Mais il n’est pas sûr qu’il prenne le problème par le bon bout. L’insistance sur l’intelligence affective, le « quotient émotionnel », plutôt que sur l’instruction et la transmission des connaissances est une vieille lune des nouveaux pédagogues. Elle contribue au relativisme et au subjectivisme ambiants ; elle repose sur l’idée que l’école est chargée de l’éducation à une nouvelle citoyenneté.
Il existe évidemment des écoles – au Royaume-Uni comme en France – dont les préoccupations élitistes les conduisent à mettre une pression indue sur des jeunes mal armés pour cela. Et sur les plus fragiles, cela fait des dégâts.
Des problèmes mentaux causés par les écoles ?
Mais face à une explosion du mal-être des jeunes, et surtout des jeunes filles comme on le constate au Royaume-Uni, il est plutôt temps de se demander si ces jeunes ne sont pas victimes des pédagogies globales qui sévissent dans l’ensemble de l’Occident et qui s’étendent ailleurs : des pédagogies qui privilégient l’image par rapport à la parole, l’émotion par rapport à la raison, l’analogie par rapport à l’analyse.

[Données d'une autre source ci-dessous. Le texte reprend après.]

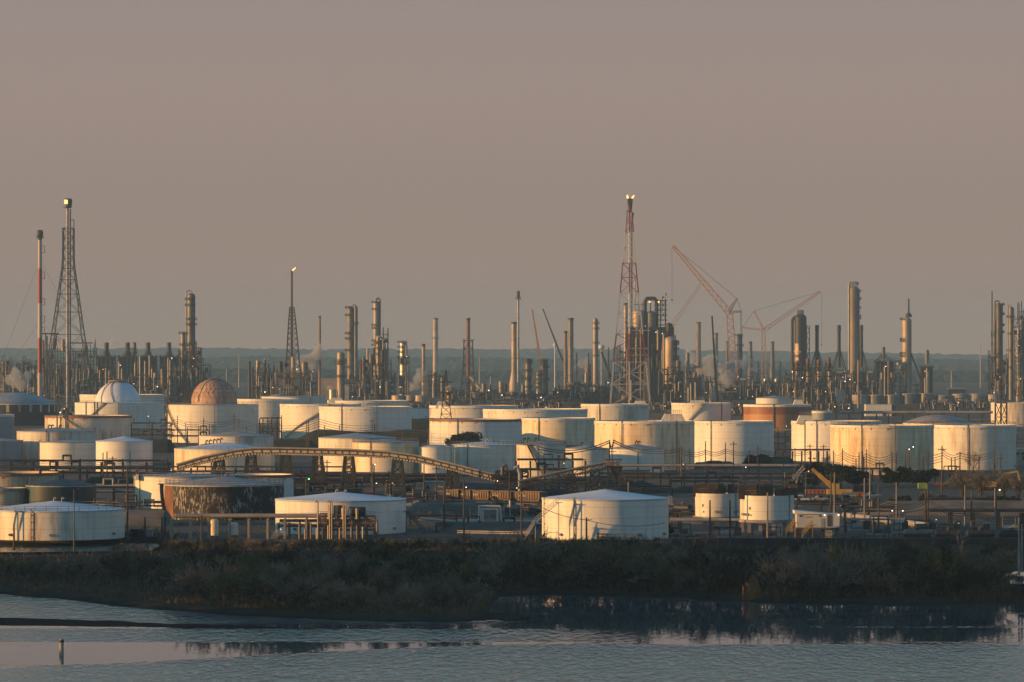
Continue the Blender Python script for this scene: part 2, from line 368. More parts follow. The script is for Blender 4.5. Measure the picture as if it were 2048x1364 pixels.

Elisabeth Nuyts, dans L’école des illusionnistes et ses autres travaux décrit le mal-être des jeunes qui ne savent plus prendre de recul face à la réalité, qui ne disposent plus de cette petite voix intérieure qui sert de support à leur pensée, et qui sont plus nombreux qu’on ne l’imaginerait à être privés de pensée langagière, privés même de la conscience de leur individualité. Prisonniers de leur ressenti et de leurs émotions, ils sont des victimes toutes désignées tant de la manipulation médiatique que de la morosité ambiante.
Ce n’est pas en appuyant sur cet aspect émotionnel que la situation changera.
En ce sens – mais Peter Tait ne l’a pas dit – ce sont en effet souvent les écoles, et leur manière de ne pas enseigner, de ne pas former les intelligences, qui sont responsables de ce qu’il faut bien appeler un désastre social.